WRITTEN EXERCISE: Return, exactly as written, every line from the first line of the data below through the line that contains "for o in list(D.objects): D.objects.remove(o)".

--- START DATA PROVIDED ---

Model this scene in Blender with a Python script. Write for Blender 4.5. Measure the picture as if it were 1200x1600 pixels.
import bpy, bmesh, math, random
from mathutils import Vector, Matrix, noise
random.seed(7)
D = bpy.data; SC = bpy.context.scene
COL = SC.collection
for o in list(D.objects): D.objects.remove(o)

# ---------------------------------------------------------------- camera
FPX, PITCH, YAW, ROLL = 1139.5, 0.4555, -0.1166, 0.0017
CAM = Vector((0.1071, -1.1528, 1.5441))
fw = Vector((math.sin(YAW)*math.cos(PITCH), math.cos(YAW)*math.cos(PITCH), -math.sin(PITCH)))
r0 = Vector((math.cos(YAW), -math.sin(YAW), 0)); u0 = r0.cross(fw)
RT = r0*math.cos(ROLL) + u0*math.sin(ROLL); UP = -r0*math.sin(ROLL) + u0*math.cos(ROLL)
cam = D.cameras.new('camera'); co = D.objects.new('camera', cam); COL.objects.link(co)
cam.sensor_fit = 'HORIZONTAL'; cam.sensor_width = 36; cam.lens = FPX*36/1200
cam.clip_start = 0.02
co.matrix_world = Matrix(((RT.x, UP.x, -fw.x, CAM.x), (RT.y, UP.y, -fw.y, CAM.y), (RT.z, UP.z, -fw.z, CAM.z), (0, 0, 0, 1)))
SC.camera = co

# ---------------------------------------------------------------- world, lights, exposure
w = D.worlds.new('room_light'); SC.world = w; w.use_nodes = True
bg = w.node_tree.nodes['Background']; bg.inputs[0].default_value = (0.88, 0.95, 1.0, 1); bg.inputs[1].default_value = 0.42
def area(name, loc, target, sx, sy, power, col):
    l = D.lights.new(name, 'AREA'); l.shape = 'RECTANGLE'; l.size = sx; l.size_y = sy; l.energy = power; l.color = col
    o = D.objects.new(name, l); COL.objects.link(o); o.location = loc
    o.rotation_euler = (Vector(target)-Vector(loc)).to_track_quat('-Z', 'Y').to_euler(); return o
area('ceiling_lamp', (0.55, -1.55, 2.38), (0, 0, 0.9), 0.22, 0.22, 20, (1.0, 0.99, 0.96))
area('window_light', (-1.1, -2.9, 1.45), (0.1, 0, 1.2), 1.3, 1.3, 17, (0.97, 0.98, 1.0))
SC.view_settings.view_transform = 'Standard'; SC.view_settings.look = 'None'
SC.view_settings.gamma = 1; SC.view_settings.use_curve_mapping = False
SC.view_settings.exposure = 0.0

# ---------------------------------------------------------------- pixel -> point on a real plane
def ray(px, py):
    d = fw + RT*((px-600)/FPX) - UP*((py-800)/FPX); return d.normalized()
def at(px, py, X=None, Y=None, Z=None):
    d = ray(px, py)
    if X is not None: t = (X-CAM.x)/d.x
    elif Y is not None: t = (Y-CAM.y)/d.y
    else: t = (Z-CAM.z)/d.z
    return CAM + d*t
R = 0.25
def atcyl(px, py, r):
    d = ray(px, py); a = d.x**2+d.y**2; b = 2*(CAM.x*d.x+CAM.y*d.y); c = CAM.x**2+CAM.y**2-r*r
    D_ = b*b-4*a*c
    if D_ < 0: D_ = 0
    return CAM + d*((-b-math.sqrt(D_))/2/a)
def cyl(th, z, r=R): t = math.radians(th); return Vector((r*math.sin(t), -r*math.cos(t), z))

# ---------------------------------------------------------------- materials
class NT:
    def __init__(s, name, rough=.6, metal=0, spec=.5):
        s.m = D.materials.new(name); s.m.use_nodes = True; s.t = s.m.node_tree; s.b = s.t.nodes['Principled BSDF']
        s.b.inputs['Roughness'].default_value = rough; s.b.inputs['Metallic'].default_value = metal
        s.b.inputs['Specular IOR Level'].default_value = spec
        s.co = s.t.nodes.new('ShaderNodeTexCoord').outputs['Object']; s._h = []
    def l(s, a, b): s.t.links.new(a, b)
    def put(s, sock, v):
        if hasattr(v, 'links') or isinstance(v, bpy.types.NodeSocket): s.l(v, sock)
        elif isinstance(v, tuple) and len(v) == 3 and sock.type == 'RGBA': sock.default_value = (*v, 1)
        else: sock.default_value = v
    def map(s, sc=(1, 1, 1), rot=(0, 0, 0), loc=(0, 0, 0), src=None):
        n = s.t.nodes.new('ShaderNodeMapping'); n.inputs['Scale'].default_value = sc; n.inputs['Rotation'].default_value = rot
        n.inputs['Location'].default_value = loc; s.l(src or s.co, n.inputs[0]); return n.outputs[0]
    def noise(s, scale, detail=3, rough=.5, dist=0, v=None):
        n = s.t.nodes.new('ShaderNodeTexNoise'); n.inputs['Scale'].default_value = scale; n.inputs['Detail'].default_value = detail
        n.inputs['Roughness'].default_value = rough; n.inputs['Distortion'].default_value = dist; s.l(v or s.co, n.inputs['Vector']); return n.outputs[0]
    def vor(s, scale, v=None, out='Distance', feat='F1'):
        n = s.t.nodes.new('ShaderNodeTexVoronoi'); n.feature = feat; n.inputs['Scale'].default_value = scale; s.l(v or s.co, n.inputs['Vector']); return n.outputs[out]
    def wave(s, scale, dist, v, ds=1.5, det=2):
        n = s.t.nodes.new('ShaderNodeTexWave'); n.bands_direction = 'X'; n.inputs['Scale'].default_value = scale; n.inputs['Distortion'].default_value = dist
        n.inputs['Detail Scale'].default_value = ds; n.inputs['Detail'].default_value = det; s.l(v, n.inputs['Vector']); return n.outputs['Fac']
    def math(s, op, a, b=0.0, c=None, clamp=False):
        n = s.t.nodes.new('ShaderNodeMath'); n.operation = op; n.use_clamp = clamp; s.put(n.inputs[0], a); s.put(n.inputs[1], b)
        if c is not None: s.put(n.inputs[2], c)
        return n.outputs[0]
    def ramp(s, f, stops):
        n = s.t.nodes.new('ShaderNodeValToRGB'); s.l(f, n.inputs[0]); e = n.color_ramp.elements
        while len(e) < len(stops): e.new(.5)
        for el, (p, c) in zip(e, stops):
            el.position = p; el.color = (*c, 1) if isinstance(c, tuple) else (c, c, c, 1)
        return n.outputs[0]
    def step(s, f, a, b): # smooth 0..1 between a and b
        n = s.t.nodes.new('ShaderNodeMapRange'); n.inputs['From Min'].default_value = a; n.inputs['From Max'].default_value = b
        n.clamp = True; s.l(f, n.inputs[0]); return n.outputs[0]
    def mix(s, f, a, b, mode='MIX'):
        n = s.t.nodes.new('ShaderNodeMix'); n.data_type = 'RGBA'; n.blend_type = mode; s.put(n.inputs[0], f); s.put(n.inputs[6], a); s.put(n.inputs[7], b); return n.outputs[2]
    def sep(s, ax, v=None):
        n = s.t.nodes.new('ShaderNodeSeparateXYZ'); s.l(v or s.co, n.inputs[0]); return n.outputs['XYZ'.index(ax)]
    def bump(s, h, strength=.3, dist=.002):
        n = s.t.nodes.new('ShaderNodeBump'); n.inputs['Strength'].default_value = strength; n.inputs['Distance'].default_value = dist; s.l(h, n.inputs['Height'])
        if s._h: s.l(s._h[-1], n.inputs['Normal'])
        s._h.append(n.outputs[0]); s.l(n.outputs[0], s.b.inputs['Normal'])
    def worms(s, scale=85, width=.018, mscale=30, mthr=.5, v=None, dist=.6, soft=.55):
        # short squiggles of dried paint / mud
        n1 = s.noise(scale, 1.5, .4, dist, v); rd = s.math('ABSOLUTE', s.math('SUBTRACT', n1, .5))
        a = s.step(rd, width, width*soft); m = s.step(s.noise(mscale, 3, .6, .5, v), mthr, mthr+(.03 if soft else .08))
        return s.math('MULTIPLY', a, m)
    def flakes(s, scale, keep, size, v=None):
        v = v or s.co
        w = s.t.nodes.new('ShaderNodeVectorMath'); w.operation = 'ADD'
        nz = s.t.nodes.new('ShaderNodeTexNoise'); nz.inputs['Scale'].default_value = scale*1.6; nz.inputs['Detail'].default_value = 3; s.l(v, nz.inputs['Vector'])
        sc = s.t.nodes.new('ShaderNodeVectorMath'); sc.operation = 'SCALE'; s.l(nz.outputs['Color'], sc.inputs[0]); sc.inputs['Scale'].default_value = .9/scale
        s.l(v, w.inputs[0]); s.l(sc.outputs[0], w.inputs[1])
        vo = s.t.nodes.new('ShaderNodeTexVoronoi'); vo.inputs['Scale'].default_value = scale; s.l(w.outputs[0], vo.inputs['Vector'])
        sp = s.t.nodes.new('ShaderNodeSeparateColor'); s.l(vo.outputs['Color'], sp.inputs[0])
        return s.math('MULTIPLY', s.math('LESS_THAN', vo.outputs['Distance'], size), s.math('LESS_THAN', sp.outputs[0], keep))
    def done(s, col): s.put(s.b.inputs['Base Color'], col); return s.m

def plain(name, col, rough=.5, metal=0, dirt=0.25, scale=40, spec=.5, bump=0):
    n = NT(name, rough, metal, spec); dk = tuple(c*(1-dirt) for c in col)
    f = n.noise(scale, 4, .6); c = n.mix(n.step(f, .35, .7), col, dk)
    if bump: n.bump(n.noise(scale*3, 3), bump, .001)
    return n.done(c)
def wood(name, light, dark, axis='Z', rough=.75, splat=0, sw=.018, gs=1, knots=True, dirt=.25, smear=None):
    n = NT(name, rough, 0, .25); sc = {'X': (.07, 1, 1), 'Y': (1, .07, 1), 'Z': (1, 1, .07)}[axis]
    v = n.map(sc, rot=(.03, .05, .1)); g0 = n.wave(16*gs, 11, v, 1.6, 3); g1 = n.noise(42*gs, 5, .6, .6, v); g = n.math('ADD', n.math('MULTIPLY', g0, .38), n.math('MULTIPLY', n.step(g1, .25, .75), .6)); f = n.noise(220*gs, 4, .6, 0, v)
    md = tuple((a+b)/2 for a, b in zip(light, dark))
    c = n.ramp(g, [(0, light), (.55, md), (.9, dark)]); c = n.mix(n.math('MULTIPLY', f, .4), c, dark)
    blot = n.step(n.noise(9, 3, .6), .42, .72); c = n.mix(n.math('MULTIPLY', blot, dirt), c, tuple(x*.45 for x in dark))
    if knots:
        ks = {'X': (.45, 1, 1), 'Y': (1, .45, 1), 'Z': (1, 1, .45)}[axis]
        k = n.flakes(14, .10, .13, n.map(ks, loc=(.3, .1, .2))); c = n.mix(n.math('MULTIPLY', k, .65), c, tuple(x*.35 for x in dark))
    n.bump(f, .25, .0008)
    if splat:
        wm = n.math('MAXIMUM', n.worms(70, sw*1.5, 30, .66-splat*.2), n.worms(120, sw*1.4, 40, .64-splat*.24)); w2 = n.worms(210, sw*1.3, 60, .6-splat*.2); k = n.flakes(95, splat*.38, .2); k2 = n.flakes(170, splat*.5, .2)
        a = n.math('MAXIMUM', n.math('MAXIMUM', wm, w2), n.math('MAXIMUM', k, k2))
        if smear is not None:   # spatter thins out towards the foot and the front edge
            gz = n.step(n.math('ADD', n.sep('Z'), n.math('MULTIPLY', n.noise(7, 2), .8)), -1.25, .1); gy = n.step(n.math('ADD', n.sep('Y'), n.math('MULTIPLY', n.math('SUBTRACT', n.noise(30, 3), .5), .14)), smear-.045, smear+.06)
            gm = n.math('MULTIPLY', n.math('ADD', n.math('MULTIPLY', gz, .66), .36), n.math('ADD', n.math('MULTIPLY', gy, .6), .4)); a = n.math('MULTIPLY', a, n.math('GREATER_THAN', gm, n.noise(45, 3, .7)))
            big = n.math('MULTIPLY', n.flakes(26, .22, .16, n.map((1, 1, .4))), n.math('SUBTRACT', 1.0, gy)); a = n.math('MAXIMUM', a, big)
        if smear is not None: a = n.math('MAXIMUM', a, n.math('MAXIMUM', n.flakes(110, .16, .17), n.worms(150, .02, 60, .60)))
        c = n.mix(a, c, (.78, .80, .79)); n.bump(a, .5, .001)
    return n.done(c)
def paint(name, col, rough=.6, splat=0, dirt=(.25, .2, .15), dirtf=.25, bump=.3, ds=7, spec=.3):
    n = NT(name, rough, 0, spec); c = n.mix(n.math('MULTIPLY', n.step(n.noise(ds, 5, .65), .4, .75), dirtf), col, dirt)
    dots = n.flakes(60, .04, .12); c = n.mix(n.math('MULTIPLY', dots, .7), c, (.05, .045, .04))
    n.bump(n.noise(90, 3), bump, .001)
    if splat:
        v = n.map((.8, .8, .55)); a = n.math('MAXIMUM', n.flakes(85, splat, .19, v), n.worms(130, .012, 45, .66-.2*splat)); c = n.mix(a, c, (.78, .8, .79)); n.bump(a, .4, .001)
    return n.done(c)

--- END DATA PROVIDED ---

FULL ANSWER:
Model this scene in Blender with a Python script. Write for Blender 4.5. Measure the picture as if it were 1200x1600 pixels.
import bpy, bmesh, math, random
from mathutils import Vector, Matrix, noise
random.seed(7)
D = bpy.data; SC = bpy.context.scene
COL = SC.collection
for o in list(D.objects): D.objects.remove(o)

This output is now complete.